20 Responses to “The Death of Traditional Publishers? Part 3: Death, Thy Name is “Smashwords””


  1. 1 nancy 05/20/2010 at 10:29 AM

    I do not depend or even pay much attention to covers as most would put me off the book. I would like covers of print historical novels to accurately reflect the time but seldom bother to look at covers with e-books.
    Have to investigate Smashwords.

  2. 3 Pat Brown 05/20/2010 at 12:12 PM

    I definitely think ebooks are going to seriously affect print books, but it is not going to kill traditional publishing. If it was all about money, then hardcovers would have disappeared with the advent of the paperback. I mean why pay $25-30 for a HC when you can wait a couple of months and get it for $10-15 less? But people do pay the higher price.

    Ebooks may well outsell physical books soon, especially when the price of ebook readers drops more, but there will also be those who want a physical book in their hands.

    They’ve been predicting the death of publishing for a hundred years, just like they said movies would kill radio and TV would kill the movies and the Internet would kill everything. Yes, those industries changed and are still changing, but changing is not the same as disappearing.

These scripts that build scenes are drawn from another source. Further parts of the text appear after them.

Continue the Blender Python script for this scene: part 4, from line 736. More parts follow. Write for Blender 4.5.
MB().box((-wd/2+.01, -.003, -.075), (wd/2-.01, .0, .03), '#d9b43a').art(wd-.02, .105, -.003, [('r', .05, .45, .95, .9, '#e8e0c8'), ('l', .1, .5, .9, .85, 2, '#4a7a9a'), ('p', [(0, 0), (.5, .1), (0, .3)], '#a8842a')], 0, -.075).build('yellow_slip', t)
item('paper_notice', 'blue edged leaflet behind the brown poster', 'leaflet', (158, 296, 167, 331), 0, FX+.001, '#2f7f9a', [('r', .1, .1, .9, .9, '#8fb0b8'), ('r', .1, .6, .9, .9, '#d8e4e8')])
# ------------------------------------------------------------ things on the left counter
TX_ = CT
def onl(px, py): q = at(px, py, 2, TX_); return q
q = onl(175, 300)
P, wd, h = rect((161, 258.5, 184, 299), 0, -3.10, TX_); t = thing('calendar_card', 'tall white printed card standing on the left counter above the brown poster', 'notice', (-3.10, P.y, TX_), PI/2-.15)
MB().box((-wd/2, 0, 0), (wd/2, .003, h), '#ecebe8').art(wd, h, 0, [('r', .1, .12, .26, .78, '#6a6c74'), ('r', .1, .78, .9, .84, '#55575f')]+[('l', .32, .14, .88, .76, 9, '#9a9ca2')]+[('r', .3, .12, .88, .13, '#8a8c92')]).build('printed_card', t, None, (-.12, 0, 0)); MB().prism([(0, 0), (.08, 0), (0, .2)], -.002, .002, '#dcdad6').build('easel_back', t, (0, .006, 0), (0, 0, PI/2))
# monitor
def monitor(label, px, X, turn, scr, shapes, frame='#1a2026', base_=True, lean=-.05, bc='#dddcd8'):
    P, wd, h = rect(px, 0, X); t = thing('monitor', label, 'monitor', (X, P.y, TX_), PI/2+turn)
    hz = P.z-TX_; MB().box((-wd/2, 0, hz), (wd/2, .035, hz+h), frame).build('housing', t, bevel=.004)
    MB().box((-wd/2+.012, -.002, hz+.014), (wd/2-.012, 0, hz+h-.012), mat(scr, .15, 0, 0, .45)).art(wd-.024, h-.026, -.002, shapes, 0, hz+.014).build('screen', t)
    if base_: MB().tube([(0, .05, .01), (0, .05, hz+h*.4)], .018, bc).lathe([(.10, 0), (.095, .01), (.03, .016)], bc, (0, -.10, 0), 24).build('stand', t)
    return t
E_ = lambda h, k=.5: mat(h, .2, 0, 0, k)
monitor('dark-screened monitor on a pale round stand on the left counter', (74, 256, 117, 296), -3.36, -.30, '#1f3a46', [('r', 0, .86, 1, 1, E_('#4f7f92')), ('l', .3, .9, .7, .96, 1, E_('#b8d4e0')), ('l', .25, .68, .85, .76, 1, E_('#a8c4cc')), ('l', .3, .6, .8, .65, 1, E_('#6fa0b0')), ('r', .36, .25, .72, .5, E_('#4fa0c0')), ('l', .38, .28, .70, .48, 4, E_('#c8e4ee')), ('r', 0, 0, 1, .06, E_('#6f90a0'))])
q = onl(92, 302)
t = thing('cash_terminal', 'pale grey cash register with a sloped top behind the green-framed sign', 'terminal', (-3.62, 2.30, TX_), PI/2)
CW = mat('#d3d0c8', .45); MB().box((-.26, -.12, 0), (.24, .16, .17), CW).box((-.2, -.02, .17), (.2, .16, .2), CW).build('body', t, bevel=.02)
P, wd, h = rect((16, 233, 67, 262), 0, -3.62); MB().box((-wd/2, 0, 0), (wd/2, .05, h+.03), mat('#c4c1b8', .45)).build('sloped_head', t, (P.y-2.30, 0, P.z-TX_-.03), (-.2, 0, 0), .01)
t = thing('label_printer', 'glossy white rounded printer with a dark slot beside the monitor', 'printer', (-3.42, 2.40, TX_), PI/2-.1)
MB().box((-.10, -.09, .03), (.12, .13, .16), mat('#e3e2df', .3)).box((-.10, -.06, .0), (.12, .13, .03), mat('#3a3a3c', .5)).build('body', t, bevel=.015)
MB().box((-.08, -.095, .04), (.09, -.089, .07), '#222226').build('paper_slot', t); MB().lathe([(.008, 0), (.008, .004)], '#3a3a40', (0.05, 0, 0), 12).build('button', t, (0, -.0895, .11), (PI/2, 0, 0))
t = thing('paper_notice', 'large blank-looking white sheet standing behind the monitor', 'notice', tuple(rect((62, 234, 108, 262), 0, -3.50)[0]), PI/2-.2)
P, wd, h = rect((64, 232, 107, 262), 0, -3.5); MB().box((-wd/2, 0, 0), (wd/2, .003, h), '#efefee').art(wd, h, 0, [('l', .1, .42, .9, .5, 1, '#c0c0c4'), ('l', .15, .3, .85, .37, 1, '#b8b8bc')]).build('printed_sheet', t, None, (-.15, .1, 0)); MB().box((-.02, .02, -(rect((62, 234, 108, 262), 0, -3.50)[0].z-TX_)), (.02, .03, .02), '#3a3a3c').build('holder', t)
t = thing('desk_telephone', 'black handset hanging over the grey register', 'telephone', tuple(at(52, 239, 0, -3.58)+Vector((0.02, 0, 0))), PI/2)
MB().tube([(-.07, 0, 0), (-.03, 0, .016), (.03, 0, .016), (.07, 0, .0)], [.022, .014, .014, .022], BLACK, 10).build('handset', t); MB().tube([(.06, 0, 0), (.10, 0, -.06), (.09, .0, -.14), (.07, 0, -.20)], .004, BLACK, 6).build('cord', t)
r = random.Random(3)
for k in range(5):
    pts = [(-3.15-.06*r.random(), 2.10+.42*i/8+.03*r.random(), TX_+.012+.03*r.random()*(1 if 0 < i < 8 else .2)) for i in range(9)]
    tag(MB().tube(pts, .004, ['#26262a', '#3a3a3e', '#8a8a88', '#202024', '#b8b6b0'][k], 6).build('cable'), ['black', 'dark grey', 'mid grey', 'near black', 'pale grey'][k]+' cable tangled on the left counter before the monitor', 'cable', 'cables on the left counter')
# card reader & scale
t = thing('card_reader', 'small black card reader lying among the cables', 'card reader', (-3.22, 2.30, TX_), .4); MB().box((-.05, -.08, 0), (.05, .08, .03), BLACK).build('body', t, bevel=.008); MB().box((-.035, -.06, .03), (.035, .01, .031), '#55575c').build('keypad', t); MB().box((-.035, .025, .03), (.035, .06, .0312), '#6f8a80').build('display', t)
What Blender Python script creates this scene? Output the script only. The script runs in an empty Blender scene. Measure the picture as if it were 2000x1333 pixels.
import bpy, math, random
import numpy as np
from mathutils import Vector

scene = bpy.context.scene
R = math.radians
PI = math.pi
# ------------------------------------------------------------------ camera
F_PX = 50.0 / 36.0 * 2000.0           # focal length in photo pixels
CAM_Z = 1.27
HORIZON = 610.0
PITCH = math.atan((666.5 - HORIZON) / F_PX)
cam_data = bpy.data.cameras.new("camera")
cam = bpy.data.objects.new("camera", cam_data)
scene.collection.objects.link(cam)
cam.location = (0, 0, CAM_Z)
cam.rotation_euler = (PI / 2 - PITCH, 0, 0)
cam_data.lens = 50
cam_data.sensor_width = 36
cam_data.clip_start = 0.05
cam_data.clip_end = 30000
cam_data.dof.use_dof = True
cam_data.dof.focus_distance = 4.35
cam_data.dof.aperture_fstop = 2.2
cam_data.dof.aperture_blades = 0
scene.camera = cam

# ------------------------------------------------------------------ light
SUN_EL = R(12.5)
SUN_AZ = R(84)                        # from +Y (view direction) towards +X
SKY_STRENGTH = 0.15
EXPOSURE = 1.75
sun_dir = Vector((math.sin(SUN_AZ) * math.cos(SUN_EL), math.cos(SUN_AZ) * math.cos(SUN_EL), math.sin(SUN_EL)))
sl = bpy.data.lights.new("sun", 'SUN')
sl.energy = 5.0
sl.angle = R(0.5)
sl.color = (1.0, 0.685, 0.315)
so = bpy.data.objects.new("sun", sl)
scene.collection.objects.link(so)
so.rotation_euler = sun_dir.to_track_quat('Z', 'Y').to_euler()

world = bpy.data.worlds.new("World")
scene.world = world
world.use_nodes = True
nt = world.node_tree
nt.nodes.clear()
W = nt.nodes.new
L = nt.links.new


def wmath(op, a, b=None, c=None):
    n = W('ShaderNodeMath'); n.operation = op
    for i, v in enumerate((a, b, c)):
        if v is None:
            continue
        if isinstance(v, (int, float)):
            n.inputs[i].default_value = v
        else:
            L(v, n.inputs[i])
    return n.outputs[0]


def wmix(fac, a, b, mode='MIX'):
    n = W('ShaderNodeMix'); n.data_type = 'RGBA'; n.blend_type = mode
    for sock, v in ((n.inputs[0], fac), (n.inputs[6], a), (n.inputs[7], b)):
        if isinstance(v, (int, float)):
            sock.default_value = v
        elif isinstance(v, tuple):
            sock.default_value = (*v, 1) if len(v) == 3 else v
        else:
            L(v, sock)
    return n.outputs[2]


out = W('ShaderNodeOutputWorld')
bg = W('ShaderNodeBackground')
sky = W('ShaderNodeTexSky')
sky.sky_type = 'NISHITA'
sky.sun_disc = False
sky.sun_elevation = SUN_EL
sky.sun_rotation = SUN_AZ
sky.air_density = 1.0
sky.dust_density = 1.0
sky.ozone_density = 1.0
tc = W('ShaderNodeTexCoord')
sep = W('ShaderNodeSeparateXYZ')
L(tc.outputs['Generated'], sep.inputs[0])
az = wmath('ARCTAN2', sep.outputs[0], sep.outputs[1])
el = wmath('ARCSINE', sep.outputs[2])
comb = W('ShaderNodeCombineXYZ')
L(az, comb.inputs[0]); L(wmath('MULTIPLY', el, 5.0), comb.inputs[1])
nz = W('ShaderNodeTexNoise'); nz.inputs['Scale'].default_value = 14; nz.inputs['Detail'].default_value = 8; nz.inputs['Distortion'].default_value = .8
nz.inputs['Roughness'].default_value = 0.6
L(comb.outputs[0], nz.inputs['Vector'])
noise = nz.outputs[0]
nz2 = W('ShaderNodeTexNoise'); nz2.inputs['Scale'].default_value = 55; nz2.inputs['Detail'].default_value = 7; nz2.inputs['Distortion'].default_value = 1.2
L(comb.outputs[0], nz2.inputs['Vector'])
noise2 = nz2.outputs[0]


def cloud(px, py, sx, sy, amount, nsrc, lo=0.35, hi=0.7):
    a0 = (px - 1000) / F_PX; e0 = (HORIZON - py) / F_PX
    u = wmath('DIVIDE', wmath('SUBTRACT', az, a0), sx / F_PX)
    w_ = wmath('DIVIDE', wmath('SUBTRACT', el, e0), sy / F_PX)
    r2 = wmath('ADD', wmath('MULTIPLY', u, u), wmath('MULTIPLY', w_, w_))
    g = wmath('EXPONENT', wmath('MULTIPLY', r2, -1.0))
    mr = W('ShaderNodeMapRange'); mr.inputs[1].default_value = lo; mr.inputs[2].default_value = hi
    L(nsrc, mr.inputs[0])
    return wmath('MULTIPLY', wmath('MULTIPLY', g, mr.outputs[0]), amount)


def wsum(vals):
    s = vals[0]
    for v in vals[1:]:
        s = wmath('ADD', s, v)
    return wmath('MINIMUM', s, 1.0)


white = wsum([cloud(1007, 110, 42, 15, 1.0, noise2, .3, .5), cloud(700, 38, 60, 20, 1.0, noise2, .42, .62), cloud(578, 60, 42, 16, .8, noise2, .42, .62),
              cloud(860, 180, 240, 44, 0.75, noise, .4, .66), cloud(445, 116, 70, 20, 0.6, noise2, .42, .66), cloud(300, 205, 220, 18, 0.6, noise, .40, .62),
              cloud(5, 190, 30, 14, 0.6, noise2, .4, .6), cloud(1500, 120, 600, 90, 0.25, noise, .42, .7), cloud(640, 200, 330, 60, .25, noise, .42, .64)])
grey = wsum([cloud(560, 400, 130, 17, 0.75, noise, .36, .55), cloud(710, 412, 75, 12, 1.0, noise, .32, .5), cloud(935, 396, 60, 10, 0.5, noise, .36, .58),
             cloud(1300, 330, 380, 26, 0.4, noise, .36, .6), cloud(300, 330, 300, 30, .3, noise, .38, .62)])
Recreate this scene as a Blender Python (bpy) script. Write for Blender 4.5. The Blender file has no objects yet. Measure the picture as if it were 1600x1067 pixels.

    • 4 kristualla 05/20/2010 at 2:37 PM

      The shift will be to Print On Demand books, because printing-shipping-stocking-returning-destroying will no longer be viable economically when overall sale numbers drop too low. Used bookstores will thrive. But keep an eye on those under 30. They do everything on their phones – reading books included!

  3. 5 Kelly S. Bishop 05/20/2010 at 3:14 PM

    I hope to have a manuscript ready by early fall and the more I think about it, the more I’m tempted to go straight to Smashwords & Kindle.

    What kinds of things do you recommend newbie self-pubbed authors do to make themselves stand out in the crowd? What would we need to do differently than a traditionally pubbed author?

    Thanks.

    • 6 kristualla 05/20/2010 at 5:04 PM

      Start building your promotion platform NOW. I don’t mean to sound self-serving, but you might want to get my “Primer for Beginning Authors” – there are several chapters about what we need to do and way too much to list out here (Only $2.95 on Smashwords!).

      Do you have your website done?
      Kris 🙂

  4. 7 Paisley Kirkpatrick 05/20/2010 at 4:19 PM

    Your posts are both interesting and frigtening. It’s trying to find the right way to run your career that is confusing and “are you doing the right thing” for me. Sounds like the new technology is going to drive the writing business. Thanks so much for all of this information for us to mull over, Kris. 🙂

  5. 9 Amber Scott 05/20/2010 at 4:31 PM

    Another thing I LOVE about Smashwords is I can generate coupons for free reads. As many as I want, at any discount I want. I can truly create promotional reads to build an audience through.

  6. 11 rm2h 05/20/2010 at 5:05 PM

    I am not an author but when the prices went up for ebooks I have stopped buying from the major publishers unless like this weekend I go to a bookclub and found that I had not found the book used. I can not see paying $7 to $8 for authors I have no clue what they have written. I live in a bachelor apartment which is 400 square feet with little storage. For the size of 4 harlequin series books I can store thousands of ebooks on an external hard drive. In the last 2 months I have bought 3 print books – one was on an auction site, another from Amazon and the other I do not remember from. I have a favorite folder with 12 ebook publishers who I purchase from on a regular basis but I have slowed down due to financial issues. I use a book club for ebooks to get the books I want at lower prices.

    • 12 kristualla 05/20/2010 at 5:13 PM

      Storage IS another key issue! I can walk onto an airplane with my entire library in my purse. Thousands of books is NOT an exaggeration.

      When my novels are released this fall, I will price the e-books at $2.95 because I want to build an audience. This is a slow uphill process. But readers like you make it worth it!

      Thanks for posting!

  7. 13 Kelly S. Bishop 05/20/2010 at 7:48 PM

    Yes, I have a bare bones website. I’ve started up a blog.

  8. 15 Mark Coker 05/20/2010 at 8:05 PM

    Thanks for the shout out, Kris!

  9. 17 Pauline Baird Jones 05/21/2010 at 6:32 AM

    Okay, been thinking about this topic and have come up with this.

    There are two separate issues here:

    death of PRINT BOOKS (not going to happen)

    death of traditional publishing (might)

    I agree print isn’t going to go away, but how books are printed and marketed has to change. The business model is seriously flawed. Which brings me to my conclusion. Trad publishing isn’t dying, so much as committing suicide.

    Again, their business model is seriously flawed. In the current economy, there will be no forgiveness for bad business models. My opinion, of course, but hey, I have the right to it. LOL!

    I LOVE digital books, but also buy the occasional print book. Note 90% of my book purchases are digital. What’s the response of big 6? To delay and hinder MY ability to buy books. I WANT to buy books and they won’t let me. That’t their “business” decision in the face of an exploding digital book market.

    so, yeah, suicide. IMHO.
    Pauline Baird Jones
    reader and indie author 🙂

  10. 18 Dog-Eared Pages Used Books 05/21/2010 at 9:55 AM

    Kris,

    I’m loving your blog. I agree indy pub is in hyperdrive and smart authors should be taking advantage of it.